Mas o PGR negou, de pés juntos, que pretendia beneficiar alguém, foi unicamente
movido (ou petrificado) pela objetividade do conhecimento jurídico que não lhe
deixou alternativa e lhe “obrigou” a engavetar os autos por um largo lapso
temporal. Um caso clássico em que a ciência está a serviço da omissão.
Gurgel agiu como a mãe que usa a história do “homem do saco” para
submeter o filho desobediente. O amedronta quando lhe convém, afinal o seu
poder decorre da história que pode contar. Enquanto pode, Gurgel reteve o IP, pois
é na omissão que reside o caráter torpe do seu poder, pois o uso da violência
simboliza exatamente o contrário: a perda do poder.

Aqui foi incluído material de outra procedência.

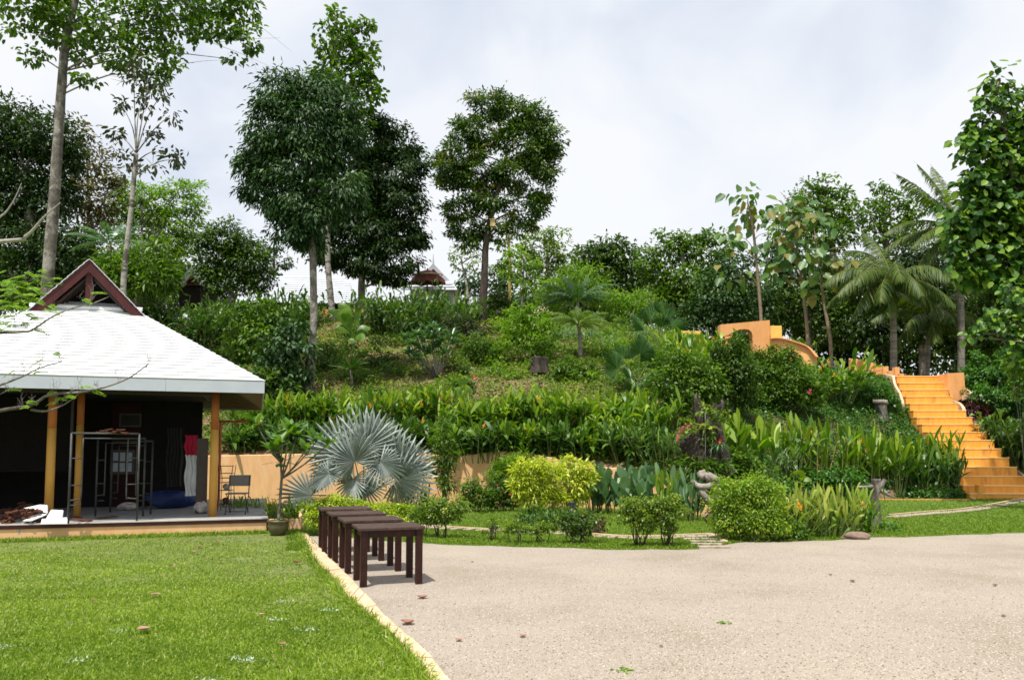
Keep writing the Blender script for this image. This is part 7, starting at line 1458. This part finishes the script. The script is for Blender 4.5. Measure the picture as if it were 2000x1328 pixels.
# ---- fallen leaves
M['fallen'] = leafmat('fallen dry leaf', mixstop((.16, .07, .05), (.30, .15, .11), (.42, .25, .20)), .7, .05, .2)
def fallen(label, u, v, size, lawn, tone=.5, curl=.35):
    c = G(u, v, .05 if lawn else .012); a = random.uniform(0, 6.28); mb = []; n = 7; rows = []
    for i in range(n):
        s = i / (n - 1); wd = size * .42 * math.sin(s * math.pi) ** .7 + .001
        x = (s - .5) * size; z = curl * size * (abs(s - .5) * 1.6) ** 2
        rows += [(x, -wd, z + wd * curl * 1.2), (x, 0, z), (x, wd, z + wd * curl * 1.2)]
    V = np.array(rows); ca, sa = math.cos(a), math.sin(a); V = np.stack([V[:, 0] * ca - V[:, 1] * sa + c.x, V[:, 0] * sa + V[:, 1] * ca + c.y, V[:, 2] + c.z], 1)
    Q = np.array([[3 * i + j, 3 * i + j + 1, 3 * i + 4 + j, 3 * i + 3 + j] for i in range(n - 1) for j in (0, 1)])
    o = link('fallen_leaf', qmesh('fallen_leaf', V, Q, np.clip(RS.rand(len(Q)) * .25 + tone - .12, 0, 1), 'fallen'), None, loc=c); tag(o, label, 'fallen leaf', 'fallen leaves on ' + ('the lawn' if lawn else 'the gravel'))
for a in (('pinkish brown fallen leaf, largest on the lawn, lower left', 280, 1230, .13, True, .75), ('pale curled fallen leaf in the middle of the lawn', 303, 1162, .11, True, .9), ('small dark fallen leaf left on the lawn', 182, 1172, .06, True, .2), ('pale fallen leaf on the lawn nearest the kerb bend', 511, 1200, .07, True, .9), ('brown curled leaf low on the right of the lawn', 551, 1258, .07, True, .4),
          ('dark curled leaf near the upper end of the kerb', 580, 1098, .12, True, .1), ('pale leaf high on the lawn below the plinth', 382, 1078, .11, True, .9), ('orange leaf on the lawn closest to the plinth', 390, 1067, .10, True, .8), ('pinkish leaf in the upper middle of the lawn', 338, 1107, .08, True, .7), ('small dark leaf right of the pinkish leaf', 432, 1101, .06, True, .15),
          ('yellow brown leaf below the pot', 424, 1057, .10, True, .6), ('crumpled brown leaf on the gravel in front of the tables', 825, 1167, .13, False, .45), ('reddish brown maple like leaf with a stalk beside the kerb', 796, 1217, .15, False, .35), ('tan leaf on the gravel below the reddish leaf', 896, 1250, .07, False, .6), ('thin brown leaf on the gravel at lower centre', 1021, 1242, .07, False, .5),
          ('dark leaf on the far gravel, right of centre', 1665, 1135, .08, False, .15), ('small red leaf left of the dark leaf on far gravel', 1622, 1122, .06, False, .3), ('reddish leaf near the right edge of the gravel', 1944, 1143, .08, False, .4), ('small brown leaf low at the right edge', 1960, 1202, .06, False, .45), ('tiny dark leaf at lower centre of the gravel', 1291, 1261, .04, False, .2), ('small leaf on the gravel behind the tables right side', 922, 1097, .05, False, .4)):
    fallen(*a)
for i, (u, v) in enumerate(((1218, 1308), (1414, 1217))):
    c = G(u, v, .006); n = 14; D = RS.normal(size=(n, 3)); D[:, 2] = abs(D[:, 2]) * .3
    o = link('green_sprig', qmesh('green_sprig', *leafquads(np.array([list(c)]) + RS.normal(size=(n, 3)) * [[.035, .03, 0]], D, np.array([[0, 0, 1.]]).repeat(n, 0), .045, .025, RS.rand(n), True), 'bright'), None, loc=c); tag(o, ['bright green sprig lying on the gravel at the bottom centre', 'tiny green sprig on the gravel right of centre'][i], 'sprig')
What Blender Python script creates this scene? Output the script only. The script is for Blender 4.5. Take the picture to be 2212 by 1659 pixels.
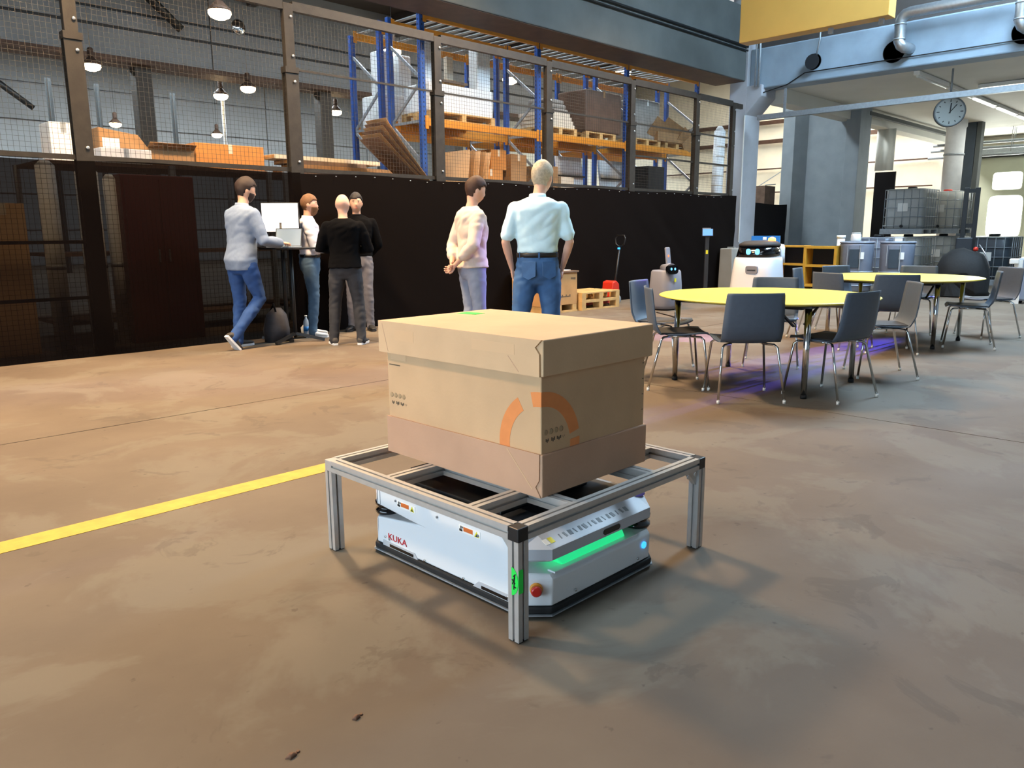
import bpy, bmesh, math, random
from mathutils import Vector, Matrix, Euler, noise
for o in list(bpy.data.objects): bpy.data.objects.remove(o, do_unlink=True)
SC = bpy.context.scene
COL = SC.collection
random.seed(7)
PI = math.pi

# ------------------------------------------------------------------ camera
# world: X runs along the mesh fence (right and away), Y runs across the hall (left and away)
F_PX, PITCH, ROLL, AZ, CAM_H = 1669.0, math.radians(11.07), math.radians(0.4), math.radians(44.85), 1.26
fh = Vector((math.cos(AZ), math.sin(AZ), 0)); rt = Vector((math.sin(AZ), -math.cos(AZ), 0)); upv = Vector((0, 0, 1))
Fv = fh * math.cos(PITCH) - upv * math.sin(PITCH); Uv = upv * math.cos(PITCH) + fh * math.sin(PITCH)
Rc = rt * math.cos(ROLL) - Uv * math.sin(ROLL); Uc = rt * math.sin(ROLL) + Uv * math.cos(ROLL)
cd = bpy.data.cameras.new('camera'); cam = bpy.data.objects.new('camera', cd); COL.objects.link(cam)
cam.matrix_world = Matrix(((Rc.x, Uc.x, -Fv.x, 0), (Rc.y, Uc.y, -Fv.y, 0), (Rc.z, Uc.z, -Fv.z, CAM_H), (0, 0, 0, 1)))
cd.sensor_width = 36.0; cd.lens = 36.0 * F_PX / 2212.0; cd.clip_end = 200
SC.camera = cam

# ------------------------------------------------------------------ world, daylight, exposure
SC.view_settings.view_transform = 'Standard'; SC.view_settings.look = 'None'
SC.view_settings.gamma = 1.0; SC.view_settings.use_curve_mapping = False
SC.view_settings.exposure = 0.0
cy = SC.cycles
cy.max_bounces = 6; cy.diffuse_bounces = 3; cy.glossy_bounces = 3; cy.transmission_bounces = 4; cy.transparent_max_bounces = 8
cy.caustics_reflective = False; cy.caustics_refractive = False; cy.adaptive_threshold = 0.03; cy.use_light_tree = False
W = bpy.data.worlds.new('world'); SC.world = W; W.use_nodes = True
W.node_tree.nodes['Background'].inputs[0].default_value = (0.58, 0.79, 1.0, 1)
W.node_tree.nodes['Background'].inputs[1].default_value = 0.5
def area(name, loc, size, rot, power, col):
    l = bpy.data.lights.new(name, 'AREA'); l.shape = 'RECTANGLE'; l.size, l.size_y = size
    l.energy = power; l.color = col
    o = bpy.data.objects.new(name, l); COL.objects.link(o); o.location = loc; o.rotation_euler = rot
    return o
# daylight falling through the roof lights (each sits right under its glazed strip; the side bay one is added fill)
area('skylight_main', (-2.5, 2.6, 8.7), (14, 2.2), (0, 0, 0), 350, (0.80, 0.90, 1.0))
area('skylight_right', (14.0, 2.6, 8.7), (6, 2.2), (0, 0, 0), 2300, (0.55, 0.78, 1.0))
area('skylight_rear_bay', (14.0, 13.0, 8.7), (26, 1.6), (0, 0, 0), 3300, (0.80, 0.92, 1.0))
area('skylight_far_bay', (14.0, 29.0, 8.7), (26, 1.6), (0, 0, 0), 6000, (0.80, 0.92, 1.0))
area('side_bay_fill', (28.5, 13.0, 8.7), (7, 1.6), (0, 0, 0), 2600, (1.0, 0.95, 0.86))  # extra light added to brighten the cream wall of the side bay
# unseen gate opening added behind the camera, for cool light on left-facing sides
area('rear_gate_fill', (-6.2, 2.5, 1.75), (3.3, 9.0), (0, math.radians(-90), 0), 720, (0.62, 0.82, 1.0))
# daylight through the glazed gate of the annex
area('gate_daylight', (32.7, 7.6, 2.0), (2.2, 3.0), (0, math.radians(90), 0), 500, (0.95, 1.0, 0.93))

# ------------------------------------------------------------------ materials
def lin(h):
    h = h.lstrip('#'); v = [int(h[i:i + 2], 16) / 255 for i in (0, 2, 4)]
    return tuple(x / 12.92 if x <= .04045 else ((x + .055) / 1.055) ** 2.4 for x in v)
def mat(name, col, rough=.6, metal=0.0, vary=0.0, scale=8.0, bump=0.0, bscale=60.0, spec=.5, coat=0.0, emit=None, estr=0.0, trans=0.0, alpha_mix=0.0, stretch=None):
    m = bpy.data.materials.new(name); m.use_nodes = True; nt = m.node_tree; N = nt.nodes; L = nt.links
    b = N['Principled BSDF']; c = lin(col) if isinstance(col, str) else col
    b.inputs['Base Color'].default_value = (*c, 1); b.inputs['Roughness'].default_value = rough; b.inputs['Metallic'].default_value = metal
    b.inputs['Specular IOR Level'].default_value = spec; b.inputs['Coat Weight'].default_value = coat
    b.inputs['Transmission Weight'].default_value = trans
    if emit:
        m.cycles.emission_sampling = 'NONE' if name != 'green_light' else 'AUTO'
        e = lin(emit) if isinstance(emit, str) else emit
        b.inputs['Emission Color'].default_value = (*e, 1); b.inputs['Emission Strength'].default_value = estr
    tc = N.new('ShaderNodeTexCoord'); mp = N.new('ShaderNodeMapping'); L.new(tc.outputs['Object'], mp.inputs[0])
    if stretch: mp.inputs['Scale'].default_value = stretch
    if vary:
        n = N.new('ShaderNodeTexNoise'); n.inputs['Scale'].default_value = scale; n.inputs['Detail'].default_value = 3
        L.new(mp.outputs[0], n.inputs['Vector'])
        mx = N.new('ShaderNodeMix'); mx.data_type = 'RGBA'; mx.blend_type = 'MIX'
        mx.inputs[6].default_value = (*[max(0, x * (1 - vary)) for x in c], 1); mx.inputs[7].default_value = (*[min(1, x * (1 + vary)) for x in c], 1)
        rp = N.new('ShaderNodeValToRGB'); rp.color_ramp.elements[0].position = .3; rp.color_ramp.elements[1].position = .7
        L.new(n.outputs[0], rp.inputs[0]); L.new(rp.outputs[0], mx.inputs[0]); L.new(mx.outputs[2], b.inputs['Base Color'])
    if bump and bscale < 190:
        n2 = N.new('ShaderNodeTexNoise'); n2.inputs['Scale'].default_value = bscale; n2.inputs['Detail'].default_value = 2
        L.new(mp.outputs[0], n2.inputs['Vector'])
        bp = N.new('ShaderNodeBump'); bp.inputs['Strength'].default_value = bump; bp.inputs['Distance'].default_value = .01
        L.new(n2.outputs[0], bp.inputs['Height']); L.new(bp.outputs[0], b.inputs['Normal'])
    if alpha_mix:
        t = N.new('ShaderNodeBsdfTransparent'); ms = N.new('ShaderNodeMixShader'); ms.inputs[0].default_value = alpha_mix
        L.new(b.outputs[0], ms.inputs[1]); L.new(t.outputs[0], ms.inputs[2]); L.new(ms.outputs[0], N['Material Output'].inputs[0])
    return m
M = {}
def mk(name, *a, **k): M[name] = mat(name, *a, **k); return M[name]
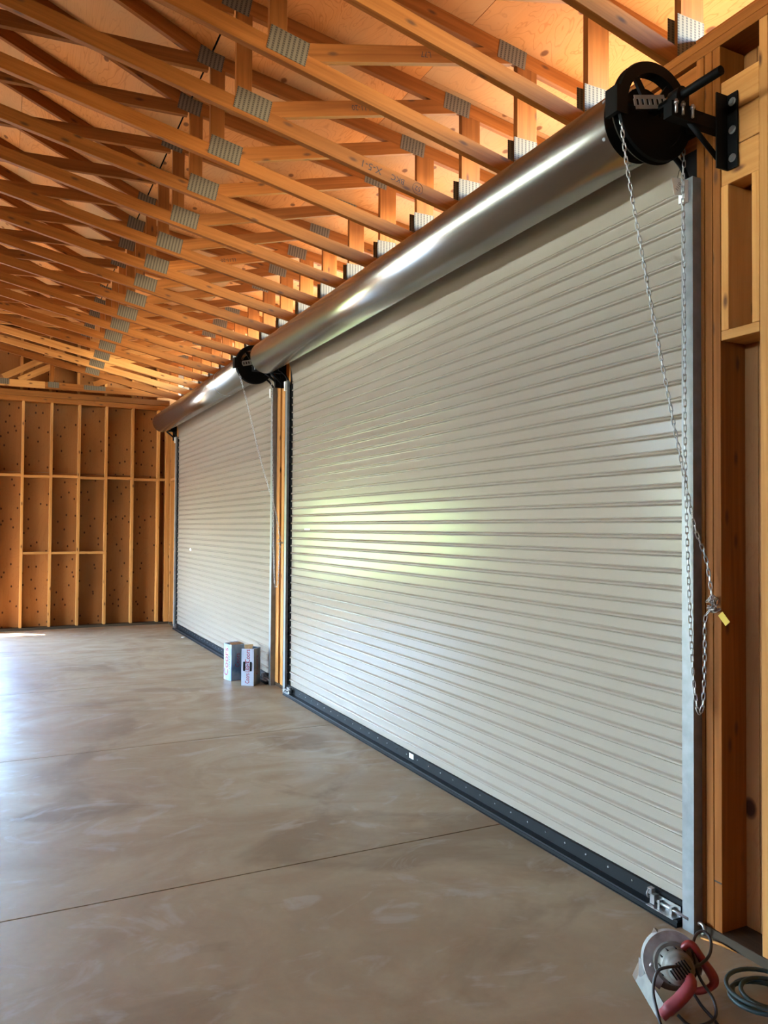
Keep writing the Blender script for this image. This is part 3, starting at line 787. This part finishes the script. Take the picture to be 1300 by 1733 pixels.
def add_spoke(bm, yw, a):
    c, s = math.cos(a), math.sin(a)
    p = lambda r, t: (AX+r*c-t*s, AZ+r*s+t*c)
    q = [p(0.04, -0.016), p(0.152, -0.013), p(0.152, 0.013), p(0.04, 0.016)]
    A = [bm.verts.new((x, yw-0.006, z)) for x, z in q]; B = [bm.verts.new((x, yw+0.006, z)) for x, z in q]
    bm.faces.new(A); bm.faces.new(B[::-1])
    for i in range(4): bm.faces.new((A[i], A[(i+1) % 4], B[(i+1) % 4], B[i]))
d1 = roller_door('door_1', 2.293, 7.15, 'cream corrugated steel roller door, the large near one beside the right-hand studs', True)
d2 = roller_door('door_2', 7.65, 12.45, 'cream corrugated steel roller door, the farther one behind the two cartons', False)
# small stickers and scraps stuck to the curtains
box('sticker', d1, (XC-0.0015, 6.62, 1.565), (XC-0.0005, 6.76, 1.592), 'paper', axis=1)
box('sticker', d1, (2.5095, 4.60, 0.052), (2.5118, 4.66, 0.084), 'paper', axis=1)
bm = bmesh.new(); add_tube(bm, [(XC-0.014, 11.46+0.03*math.cos(a), 1.26+0.026*math.sin(a)) for a in [i*0.5 for i in range(8)]], 0.008, 6)
link('tape_scrap', mesh(bm, 'white_plastic'), d2)

# ------------------------------------------------------------------ hand chains
def link_mesh():
    bm = bmesh.new(); pts = []
    a, b = 0.0100, 0.0058
    for i in range(14):
        t = 2*math.pi*i/14; x = b*math.cos(t); z = b*math.sin(t); z += a if z > 1e-6 else (-a if z < -1e-6 else 0)
        pts.append((x, 0, z*1.0))
    add_tube(bm, pts, 0.0021, 6, True)
    return mesh(bm, 'zinc', True)
LM = link_mesh()
def chain_frames(pts, step=0.0255):
    pts = spline(pts, 12); out = []; acc = 0; i = 0; pos = pts[0]; tgt = 0.0
    seg = 0
    for p, q in zip(pts[:-1], pts[1:]):
        L = (q-p).length
        while tgt <= acc+L:
            t = (tgt-acc)/L if L > 0 else 0
            out.append((p.lerp(q, t), (q-p).normalized())); tgt += step
        acc += L
    return out
def frame_rot(t, k):
    ref = V((1, 0.2, 0)); x = (ref-t*ref.dot(t)).normalized(); y = t.cross(x)
    a = math.radians(45+90*(k % 2)); x2 = x*math.cos(a)+y*math.sin(a); y2 = t.cross(x2)
    return Matrix((x2, y2, t)).transposed()
yw = 2.293-0.03
right_run = [(AX+0.168, yw, 3.18), (2.456, 2.250, 3.084), (2.458, 2.258, 3.0), (2.462, 2.256, 2.547), (2.466, 2.255, 1.831), (2.470, 2.242, 1.358), (2.474, 2.229, 1.078),
             (2.478, 2.215, 0.929), (2.482, 2.201, 0.884), (2.488, 2.189, 0.925), (2.492, 2.184, 1.084), (2.496, 2.185, 1.246), (2.500, 2.165, 1.29)]
left_run = [(2.118, 2.250, 3.20), (2.149, 2.245, 2.993), (2.209, 2.235, 2.69), (2.276, 2.225, 2.374), (2.343, 2.215, 2.078), (2.397, 2.210, 1.86), (2.455, 2.20, 1.62), (2.495, 2.177, 1.479), (2.501, 2.155, 1.33)]
hc = empty('hand_chain', (2.47, 2.2, 0.9), 'long zinc hand chain hanging from the near black chain wheel, knotted at the studs', 'chain')
n = 0
for run in (right_run, left_run):
    for p, t in chain_frames(run):
        link('chain_link', LM, hc, p, frame_rot(t, n)); n += 1
for k in range(20):                                              # the knotted bunch
    a = k*2.4; p = V((2.502+0.010*math.cos(a), 2.152+0.030*math.sin(a*1.3), 1.312+0.024*math.cos(a*0.9)))
    t = V((math.sin(a), math.cos(a*1.7), math.sin(a*2.3)+0.2)).normalized()
    link('chain_link', LM, hc, p, frame_rot(t, k))
bm = bmesh.new(); c = V((2.496, 2.096, 1.262))
u_ = V((0.1, -0.62, -0.75)).normalized(); v_ = V((0.05, 0.75, -0.62)).normalized()
q = [c-u_*0.024-v_*0.014, c+u_*0.024-v_*0.014, c+u_*0.024+v_*0.014, c-u_*0.024+v_*0.014]
nn = u_.cross(v_)*0.0008
A = [bm.verts.new(x+nn) for x in q]; B = [bm.verts.new(x-nn) for x in q]
bm.faces.new(A); bm.faces.new(B[::-1])
for i in range(4): bm.faces.new((A[i], A[(i+1) % 4], B[(i+1) % 4], B[i]))
tag(link('yellow_tag', mesh(bm, 'yellow'), hc), 'yellow plastic tag')
# paper tag tied at the top of the guide
pt = empty('paper_tag', (2.452, 2.262, 2.99), 'small white paper tag hanging beside the chain below the near chain wheel', 'tag')
bm = bmesh.new(); add_box(bm, (-0.026, -0.0005, -0.035), (0.026, 0.0005, 0.035))
link('tag_card', mesh(bm, 'paper'), pt, (2.440, 2.268, 2.99), Matrix.Rotation(math.radians(-12), 3, 'Y'))
text('lettering', pt, '5110', 0.020, (2.443, 2.2673, 2.99), (0.5, 0, 0.86), (-0.86, 0, 0.5), 'ink', lift=0.0002)
bm = bmesh.new(); add_tube(bm, spline([(2.440, 2.268, 3.022), (2.445, 2.266, 3.05), (2.455, 2.262, 3.07)], 4), 0.0012, 5); link('string', mesh(bm, 'black'), pt)
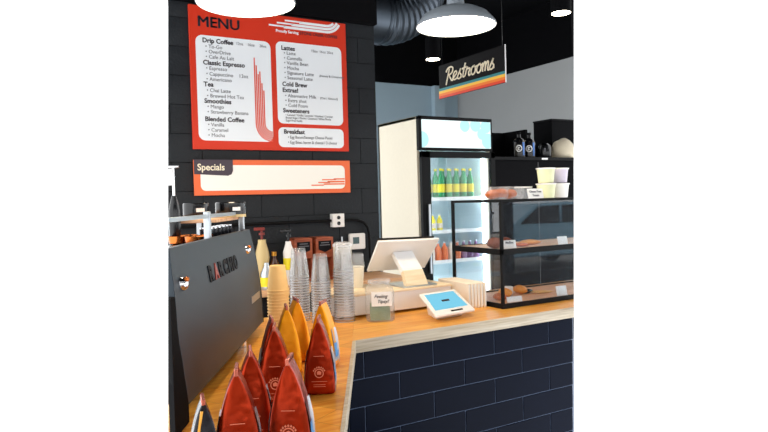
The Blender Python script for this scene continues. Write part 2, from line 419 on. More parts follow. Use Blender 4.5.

Mas para justificar o ato criminoso que praticou, o PGR
utilizou a infantil tese da inexorável defesa da verdade, como se a boa técnica
jurídica o tivesse determinado a reter os autos por anos a fio para melhor
cumprir o seu mister, tentando assim desconstituir a inconteste e flagrante
manipulação que operou para que o senador Demóstenes não fosse oportunamente processado.
Todos (ou quase todos) sabem que no Direito e na Política
TEMPO É OURO.
Mas aqueles que leram Popper sabem que não há conhecimento
objetivo na Ciência - muito menos na política – capaz de submeter o homem e
impedir que beneficie ou prejudique quem lhes convém.
Gurgel, como a maioria dos humanos, não resistiu à tentação
de usar o poder para atingir um propósito pessoal, escondendo-se sob o manto
torpe da ilusória objetividade do conhecimento científico.
Em outras palavras, Gurgel é tão bandido quanto Demóstenes!